--- Begin Data rows ---

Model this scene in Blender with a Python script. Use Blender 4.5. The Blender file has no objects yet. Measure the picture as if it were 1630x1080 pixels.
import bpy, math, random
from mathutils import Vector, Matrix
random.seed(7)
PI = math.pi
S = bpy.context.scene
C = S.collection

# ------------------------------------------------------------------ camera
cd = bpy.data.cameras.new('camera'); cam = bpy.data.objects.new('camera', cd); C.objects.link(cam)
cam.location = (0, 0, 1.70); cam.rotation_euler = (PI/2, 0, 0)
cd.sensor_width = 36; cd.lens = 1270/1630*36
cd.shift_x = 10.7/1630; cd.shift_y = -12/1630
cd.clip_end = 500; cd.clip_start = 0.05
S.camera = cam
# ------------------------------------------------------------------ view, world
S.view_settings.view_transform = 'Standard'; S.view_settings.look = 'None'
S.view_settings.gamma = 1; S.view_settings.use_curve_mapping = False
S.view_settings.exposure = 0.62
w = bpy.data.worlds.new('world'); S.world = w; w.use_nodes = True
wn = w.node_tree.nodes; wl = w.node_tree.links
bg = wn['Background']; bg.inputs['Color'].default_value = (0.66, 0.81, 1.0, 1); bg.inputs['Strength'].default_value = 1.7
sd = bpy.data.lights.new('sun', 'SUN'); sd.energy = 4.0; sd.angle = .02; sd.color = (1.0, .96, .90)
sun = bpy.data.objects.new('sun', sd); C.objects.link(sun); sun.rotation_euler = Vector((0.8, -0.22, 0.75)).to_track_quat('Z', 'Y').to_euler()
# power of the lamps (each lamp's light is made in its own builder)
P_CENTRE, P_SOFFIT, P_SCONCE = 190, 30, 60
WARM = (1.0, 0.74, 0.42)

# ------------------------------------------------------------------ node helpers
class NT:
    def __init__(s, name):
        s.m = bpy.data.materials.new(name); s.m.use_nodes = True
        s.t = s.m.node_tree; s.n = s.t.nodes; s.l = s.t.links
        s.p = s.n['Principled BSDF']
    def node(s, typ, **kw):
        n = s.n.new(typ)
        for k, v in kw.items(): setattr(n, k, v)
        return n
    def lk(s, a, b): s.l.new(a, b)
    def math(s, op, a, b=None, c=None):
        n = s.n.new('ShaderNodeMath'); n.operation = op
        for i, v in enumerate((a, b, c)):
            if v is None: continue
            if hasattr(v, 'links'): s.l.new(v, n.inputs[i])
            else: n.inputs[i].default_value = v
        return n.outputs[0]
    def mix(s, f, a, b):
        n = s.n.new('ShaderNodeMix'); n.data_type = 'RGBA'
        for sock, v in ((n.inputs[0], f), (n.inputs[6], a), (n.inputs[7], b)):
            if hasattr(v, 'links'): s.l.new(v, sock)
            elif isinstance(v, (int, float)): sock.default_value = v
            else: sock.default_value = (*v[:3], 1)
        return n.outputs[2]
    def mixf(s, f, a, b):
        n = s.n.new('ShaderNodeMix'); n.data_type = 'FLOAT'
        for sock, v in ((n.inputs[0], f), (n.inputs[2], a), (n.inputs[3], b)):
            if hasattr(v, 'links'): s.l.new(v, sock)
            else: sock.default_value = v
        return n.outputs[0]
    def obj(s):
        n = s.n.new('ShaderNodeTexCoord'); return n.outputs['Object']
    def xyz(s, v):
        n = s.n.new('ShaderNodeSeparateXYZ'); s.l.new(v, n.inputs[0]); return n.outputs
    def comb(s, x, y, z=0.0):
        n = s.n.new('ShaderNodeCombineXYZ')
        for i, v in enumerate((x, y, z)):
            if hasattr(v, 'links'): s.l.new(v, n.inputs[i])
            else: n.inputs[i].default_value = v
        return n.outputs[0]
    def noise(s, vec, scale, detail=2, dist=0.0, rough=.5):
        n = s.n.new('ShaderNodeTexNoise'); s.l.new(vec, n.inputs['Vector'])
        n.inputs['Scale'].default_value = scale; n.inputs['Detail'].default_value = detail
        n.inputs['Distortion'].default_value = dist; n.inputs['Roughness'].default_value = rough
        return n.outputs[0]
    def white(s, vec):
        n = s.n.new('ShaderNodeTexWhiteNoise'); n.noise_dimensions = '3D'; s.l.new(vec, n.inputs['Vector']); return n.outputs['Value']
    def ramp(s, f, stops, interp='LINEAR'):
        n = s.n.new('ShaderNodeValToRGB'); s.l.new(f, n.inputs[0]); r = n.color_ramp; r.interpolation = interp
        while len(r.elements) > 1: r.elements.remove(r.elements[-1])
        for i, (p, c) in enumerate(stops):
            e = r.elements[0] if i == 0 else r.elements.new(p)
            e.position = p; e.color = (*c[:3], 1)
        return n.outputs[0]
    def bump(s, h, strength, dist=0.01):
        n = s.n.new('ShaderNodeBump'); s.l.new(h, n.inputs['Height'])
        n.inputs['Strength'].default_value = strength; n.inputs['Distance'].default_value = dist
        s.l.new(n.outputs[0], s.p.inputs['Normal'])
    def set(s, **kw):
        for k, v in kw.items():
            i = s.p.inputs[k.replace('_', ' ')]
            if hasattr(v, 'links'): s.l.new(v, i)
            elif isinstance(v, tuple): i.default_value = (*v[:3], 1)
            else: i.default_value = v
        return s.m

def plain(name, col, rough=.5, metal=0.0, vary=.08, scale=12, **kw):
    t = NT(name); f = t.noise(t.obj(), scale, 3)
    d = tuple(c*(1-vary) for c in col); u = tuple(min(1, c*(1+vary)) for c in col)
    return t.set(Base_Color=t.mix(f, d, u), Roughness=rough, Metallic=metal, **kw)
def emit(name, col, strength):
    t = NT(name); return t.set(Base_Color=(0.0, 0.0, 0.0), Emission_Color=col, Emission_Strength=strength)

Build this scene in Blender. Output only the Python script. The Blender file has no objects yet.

--- End Data rows ---

=== Problem requirements ===
Emit an exact copy of the lines spanning the start of the records to the line containing "C = S.collection", inclusive, and no other output.

=== Response ===
Model this scene in Blender with a Python script. Use Blender 4.5. The Blender file has no objects yet. Measure the picture as if it were 1630x1080 pixels.
import bpy, math, random
from mathutils import Vector, Matrix
random.seed(7)
PI = math.pi
S = bpy.context.scene
C = S.collection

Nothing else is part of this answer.